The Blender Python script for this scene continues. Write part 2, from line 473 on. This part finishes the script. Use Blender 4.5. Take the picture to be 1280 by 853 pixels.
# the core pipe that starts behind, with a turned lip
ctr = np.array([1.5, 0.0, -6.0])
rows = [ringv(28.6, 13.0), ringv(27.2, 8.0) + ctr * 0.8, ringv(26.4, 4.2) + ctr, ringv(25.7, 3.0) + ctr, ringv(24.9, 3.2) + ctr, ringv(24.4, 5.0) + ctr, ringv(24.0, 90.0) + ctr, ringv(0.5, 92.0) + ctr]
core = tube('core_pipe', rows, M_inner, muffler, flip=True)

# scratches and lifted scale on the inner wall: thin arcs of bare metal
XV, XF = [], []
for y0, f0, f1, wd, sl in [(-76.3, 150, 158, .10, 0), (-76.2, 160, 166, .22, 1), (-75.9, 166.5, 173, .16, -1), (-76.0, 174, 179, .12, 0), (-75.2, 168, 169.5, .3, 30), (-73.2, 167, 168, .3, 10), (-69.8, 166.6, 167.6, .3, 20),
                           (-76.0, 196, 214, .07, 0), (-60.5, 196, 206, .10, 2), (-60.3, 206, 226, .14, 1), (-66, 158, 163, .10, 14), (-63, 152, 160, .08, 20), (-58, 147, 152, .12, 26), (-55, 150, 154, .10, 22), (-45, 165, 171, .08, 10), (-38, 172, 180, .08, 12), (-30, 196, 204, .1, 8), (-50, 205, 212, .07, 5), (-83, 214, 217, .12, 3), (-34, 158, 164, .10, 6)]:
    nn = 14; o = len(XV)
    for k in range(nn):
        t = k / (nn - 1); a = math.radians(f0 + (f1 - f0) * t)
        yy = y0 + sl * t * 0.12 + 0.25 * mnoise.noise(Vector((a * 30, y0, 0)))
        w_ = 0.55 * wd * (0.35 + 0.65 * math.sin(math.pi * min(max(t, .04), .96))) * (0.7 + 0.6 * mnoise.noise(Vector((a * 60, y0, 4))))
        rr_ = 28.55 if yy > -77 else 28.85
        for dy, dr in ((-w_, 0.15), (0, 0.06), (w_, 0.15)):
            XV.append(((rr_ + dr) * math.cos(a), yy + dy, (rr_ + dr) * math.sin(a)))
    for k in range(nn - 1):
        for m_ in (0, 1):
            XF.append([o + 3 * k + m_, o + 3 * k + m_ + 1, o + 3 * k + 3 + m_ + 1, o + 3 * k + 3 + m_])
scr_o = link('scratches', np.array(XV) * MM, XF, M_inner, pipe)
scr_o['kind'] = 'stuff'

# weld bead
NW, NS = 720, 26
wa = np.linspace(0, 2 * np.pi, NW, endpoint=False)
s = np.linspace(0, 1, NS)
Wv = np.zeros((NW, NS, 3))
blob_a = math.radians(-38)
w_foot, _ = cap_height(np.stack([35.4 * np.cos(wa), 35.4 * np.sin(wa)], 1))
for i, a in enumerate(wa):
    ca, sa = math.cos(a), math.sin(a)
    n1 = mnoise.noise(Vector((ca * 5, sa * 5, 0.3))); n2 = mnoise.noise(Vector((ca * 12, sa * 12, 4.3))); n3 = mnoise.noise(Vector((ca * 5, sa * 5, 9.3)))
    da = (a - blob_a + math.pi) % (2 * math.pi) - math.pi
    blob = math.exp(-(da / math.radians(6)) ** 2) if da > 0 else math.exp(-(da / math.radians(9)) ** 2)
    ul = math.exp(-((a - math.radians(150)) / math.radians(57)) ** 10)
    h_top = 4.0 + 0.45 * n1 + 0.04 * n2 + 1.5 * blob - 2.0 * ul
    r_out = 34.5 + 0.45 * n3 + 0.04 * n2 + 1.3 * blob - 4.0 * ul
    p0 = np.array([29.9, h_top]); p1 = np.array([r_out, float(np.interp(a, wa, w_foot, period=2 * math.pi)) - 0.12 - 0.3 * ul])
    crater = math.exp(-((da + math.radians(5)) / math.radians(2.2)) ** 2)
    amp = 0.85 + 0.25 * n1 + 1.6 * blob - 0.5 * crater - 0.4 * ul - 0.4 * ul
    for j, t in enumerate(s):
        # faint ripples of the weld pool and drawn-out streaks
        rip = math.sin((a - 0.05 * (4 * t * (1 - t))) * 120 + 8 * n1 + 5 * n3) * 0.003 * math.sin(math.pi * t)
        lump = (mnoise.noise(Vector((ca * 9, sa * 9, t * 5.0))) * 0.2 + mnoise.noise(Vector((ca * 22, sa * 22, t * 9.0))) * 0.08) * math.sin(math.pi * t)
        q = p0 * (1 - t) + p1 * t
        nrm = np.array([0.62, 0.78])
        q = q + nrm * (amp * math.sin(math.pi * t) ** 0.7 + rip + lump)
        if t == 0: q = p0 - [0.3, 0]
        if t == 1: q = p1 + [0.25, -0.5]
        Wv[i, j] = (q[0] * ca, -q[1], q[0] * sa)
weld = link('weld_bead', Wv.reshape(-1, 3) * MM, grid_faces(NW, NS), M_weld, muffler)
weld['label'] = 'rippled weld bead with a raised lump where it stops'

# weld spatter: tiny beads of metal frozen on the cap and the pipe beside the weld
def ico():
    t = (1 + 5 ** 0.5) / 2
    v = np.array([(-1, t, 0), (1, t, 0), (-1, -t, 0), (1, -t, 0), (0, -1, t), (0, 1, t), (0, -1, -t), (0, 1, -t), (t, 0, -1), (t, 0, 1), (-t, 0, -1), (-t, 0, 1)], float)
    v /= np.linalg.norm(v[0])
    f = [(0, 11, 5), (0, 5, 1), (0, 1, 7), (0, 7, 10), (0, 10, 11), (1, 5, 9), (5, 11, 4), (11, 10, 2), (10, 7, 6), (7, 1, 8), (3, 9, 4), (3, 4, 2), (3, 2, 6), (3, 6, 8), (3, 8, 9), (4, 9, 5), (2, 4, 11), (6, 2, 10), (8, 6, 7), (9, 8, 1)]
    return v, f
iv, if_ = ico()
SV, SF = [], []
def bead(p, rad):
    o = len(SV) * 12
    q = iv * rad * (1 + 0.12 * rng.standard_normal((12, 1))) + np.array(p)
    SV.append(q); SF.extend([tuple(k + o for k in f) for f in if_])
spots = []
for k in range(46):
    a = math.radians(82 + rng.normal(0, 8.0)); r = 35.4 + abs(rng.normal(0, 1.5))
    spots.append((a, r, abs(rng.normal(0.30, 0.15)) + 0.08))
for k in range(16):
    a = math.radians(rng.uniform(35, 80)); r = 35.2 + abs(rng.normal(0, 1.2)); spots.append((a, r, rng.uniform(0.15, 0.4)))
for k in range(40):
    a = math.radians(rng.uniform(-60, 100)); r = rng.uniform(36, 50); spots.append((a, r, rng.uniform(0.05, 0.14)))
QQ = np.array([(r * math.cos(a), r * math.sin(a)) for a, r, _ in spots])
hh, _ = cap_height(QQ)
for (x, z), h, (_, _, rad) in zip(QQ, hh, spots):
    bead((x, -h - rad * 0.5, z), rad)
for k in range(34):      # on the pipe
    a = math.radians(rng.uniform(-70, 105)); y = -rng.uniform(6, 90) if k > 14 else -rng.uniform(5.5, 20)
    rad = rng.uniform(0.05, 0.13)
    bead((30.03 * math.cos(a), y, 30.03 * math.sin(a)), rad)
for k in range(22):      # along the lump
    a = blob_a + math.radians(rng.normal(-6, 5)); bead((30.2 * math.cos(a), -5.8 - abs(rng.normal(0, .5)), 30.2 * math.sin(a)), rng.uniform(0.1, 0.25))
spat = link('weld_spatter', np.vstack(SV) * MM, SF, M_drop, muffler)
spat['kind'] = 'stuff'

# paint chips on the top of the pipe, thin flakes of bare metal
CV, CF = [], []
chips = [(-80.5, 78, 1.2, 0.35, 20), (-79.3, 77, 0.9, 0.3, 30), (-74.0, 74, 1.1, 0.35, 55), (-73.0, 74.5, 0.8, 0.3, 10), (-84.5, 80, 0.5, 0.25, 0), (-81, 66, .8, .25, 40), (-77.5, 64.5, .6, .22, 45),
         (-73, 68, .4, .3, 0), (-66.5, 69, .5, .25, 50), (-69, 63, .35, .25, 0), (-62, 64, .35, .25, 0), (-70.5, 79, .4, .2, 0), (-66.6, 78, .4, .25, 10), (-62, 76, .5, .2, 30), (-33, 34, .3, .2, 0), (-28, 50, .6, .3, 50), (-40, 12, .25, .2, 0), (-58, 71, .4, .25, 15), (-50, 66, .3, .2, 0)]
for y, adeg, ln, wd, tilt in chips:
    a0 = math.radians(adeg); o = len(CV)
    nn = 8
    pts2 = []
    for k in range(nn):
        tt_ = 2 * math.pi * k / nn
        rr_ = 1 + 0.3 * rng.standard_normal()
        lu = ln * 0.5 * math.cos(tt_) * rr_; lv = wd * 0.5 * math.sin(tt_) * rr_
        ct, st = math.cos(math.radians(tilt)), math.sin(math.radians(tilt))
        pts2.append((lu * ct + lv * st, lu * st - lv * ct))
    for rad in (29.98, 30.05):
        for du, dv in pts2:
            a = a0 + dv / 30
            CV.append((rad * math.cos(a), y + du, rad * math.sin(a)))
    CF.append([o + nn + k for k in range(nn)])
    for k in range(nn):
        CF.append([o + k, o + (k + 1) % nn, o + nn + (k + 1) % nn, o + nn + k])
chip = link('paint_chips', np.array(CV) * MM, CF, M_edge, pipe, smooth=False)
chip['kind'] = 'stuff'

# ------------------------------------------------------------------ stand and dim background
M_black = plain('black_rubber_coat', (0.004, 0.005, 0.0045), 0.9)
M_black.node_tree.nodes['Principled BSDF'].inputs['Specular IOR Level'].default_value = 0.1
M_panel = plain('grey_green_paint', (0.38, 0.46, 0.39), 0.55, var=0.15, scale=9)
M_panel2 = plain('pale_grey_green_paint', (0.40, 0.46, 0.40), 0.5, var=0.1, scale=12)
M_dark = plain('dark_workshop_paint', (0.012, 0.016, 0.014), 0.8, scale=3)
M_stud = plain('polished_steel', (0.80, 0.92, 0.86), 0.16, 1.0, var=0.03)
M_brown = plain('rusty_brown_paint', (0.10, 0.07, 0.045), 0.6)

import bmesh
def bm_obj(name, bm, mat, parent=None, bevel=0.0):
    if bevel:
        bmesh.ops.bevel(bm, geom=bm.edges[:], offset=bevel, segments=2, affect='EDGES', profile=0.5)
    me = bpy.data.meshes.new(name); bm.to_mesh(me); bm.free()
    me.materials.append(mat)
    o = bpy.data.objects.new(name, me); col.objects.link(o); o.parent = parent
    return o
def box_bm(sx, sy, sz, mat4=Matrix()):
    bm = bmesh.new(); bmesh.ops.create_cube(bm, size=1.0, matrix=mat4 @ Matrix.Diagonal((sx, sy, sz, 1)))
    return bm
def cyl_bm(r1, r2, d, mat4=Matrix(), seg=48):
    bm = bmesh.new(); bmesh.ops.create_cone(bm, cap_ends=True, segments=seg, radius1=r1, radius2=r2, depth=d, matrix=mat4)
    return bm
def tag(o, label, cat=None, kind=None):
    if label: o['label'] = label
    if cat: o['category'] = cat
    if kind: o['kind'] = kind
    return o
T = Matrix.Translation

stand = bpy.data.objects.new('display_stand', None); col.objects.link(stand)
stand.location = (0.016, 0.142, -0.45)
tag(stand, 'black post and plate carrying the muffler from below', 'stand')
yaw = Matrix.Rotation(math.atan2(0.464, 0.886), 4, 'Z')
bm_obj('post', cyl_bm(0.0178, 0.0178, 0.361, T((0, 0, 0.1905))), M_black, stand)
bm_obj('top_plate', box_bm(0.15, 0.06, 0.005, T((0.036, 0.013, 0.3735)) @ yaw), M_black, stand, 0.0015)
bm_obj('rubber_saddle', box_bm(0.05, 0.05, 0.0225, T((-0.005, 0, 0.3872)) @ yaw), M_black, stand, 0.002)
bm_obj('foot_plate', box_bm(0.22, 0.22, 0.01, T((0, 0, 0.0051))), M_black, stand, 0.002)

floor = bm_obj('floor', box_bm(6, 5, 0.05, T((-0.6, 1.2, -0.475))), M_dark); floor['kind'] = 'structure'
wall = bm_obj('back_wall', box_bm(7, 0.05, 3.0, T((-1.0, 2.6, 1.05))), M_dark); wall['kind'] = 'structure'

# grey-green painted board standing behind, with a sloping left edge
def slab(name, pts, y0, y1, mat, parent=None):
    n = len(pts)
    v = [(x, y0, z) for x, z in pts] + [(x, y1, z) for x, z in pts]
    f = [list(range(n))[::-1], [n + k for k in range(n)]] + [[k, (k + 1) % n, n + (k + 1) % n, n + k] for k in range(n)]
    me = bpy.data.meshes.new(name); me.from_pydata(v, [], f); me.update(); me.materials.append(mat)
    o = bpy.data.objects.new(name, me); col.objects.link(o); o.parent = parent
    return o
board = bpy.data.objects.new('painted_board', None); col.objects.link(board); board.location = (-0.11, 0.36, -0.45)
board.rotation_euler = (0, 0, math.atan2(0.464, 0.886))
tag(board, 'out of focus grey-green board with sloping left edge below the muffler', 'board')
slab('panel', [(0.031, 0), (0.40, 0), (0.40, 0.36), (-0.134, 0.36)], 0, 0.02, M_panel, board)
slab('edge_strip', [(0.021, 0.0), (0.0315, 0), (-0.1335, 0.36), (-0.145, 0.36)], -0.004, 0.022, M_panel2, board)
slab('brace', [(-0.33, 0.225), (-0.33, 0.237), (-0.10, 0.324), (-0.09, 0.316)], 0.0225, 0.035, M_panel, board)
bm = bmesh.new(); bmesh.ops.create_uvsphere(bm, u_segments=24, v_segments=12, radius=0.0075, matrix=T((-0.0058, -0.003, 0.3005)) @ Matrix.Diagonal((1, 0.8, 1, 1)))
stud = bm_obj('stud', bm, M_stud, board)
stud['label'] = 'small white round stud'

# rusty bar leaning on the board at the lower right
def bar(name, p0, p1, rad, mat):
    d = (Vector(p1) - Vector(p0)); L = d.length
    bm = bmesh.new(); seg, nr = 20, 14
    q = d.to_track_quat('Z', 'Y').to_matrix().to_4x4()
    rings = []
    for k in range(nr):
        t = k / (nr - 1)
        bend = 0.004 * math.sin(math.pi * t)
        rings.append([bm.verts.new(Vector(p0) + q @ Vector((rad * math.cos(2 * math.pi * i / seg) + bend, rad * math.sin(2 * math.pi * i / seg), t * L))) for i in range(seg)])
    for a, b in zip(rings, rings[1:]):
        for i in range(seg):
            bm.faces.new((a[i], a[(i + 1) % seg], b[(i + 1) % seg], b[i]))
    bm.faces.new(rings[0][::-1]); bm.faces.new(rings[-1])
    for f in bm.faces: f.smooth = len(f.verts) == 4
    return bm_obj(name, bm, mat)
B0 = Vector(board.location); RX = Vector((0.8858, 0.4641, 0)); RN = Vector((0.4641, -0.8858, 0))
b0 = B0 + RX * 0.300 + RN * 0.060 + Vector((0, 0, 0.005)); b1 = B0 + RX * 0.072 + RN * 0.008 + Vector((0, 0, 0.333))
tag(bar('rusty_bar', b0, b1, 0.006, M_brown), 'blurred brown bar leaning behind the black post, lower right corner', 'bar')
● ● ● ●
=== Task description ===
Only the lines from the start of the data to the line holding "core = tube('core_pipe', rows, M_inner, muffler, flip=True)" are wanted; return them exactly, both ends included.

=== Solved problem ===
The Blender Python script for this scene continues. Write part 2, from line 473 on. This part finishes the script. Use Blender 4.5. Take the picture to be 1280 by 853 pixels.
# the core pipe that starts behind, with a turned lip
ctr = np.array([1.5, 0.0, -6.0])
rows = [ringv(28.6, 13.0), ringv(27.2, 8.0) + ctr * 0.8, ringv(26.4, 4.2) + ctr, ringv(25.7, 3.0) + ctr, ringv(24.9, 3.2) + ctr, ringv(24.4, 5.0) + ctr, ringv(24.0, 90.0) + ctr, ringv(0.5, 92.0) + ctr]
core = tube('core_pipe', rows, M_inner, muffler, flip=True)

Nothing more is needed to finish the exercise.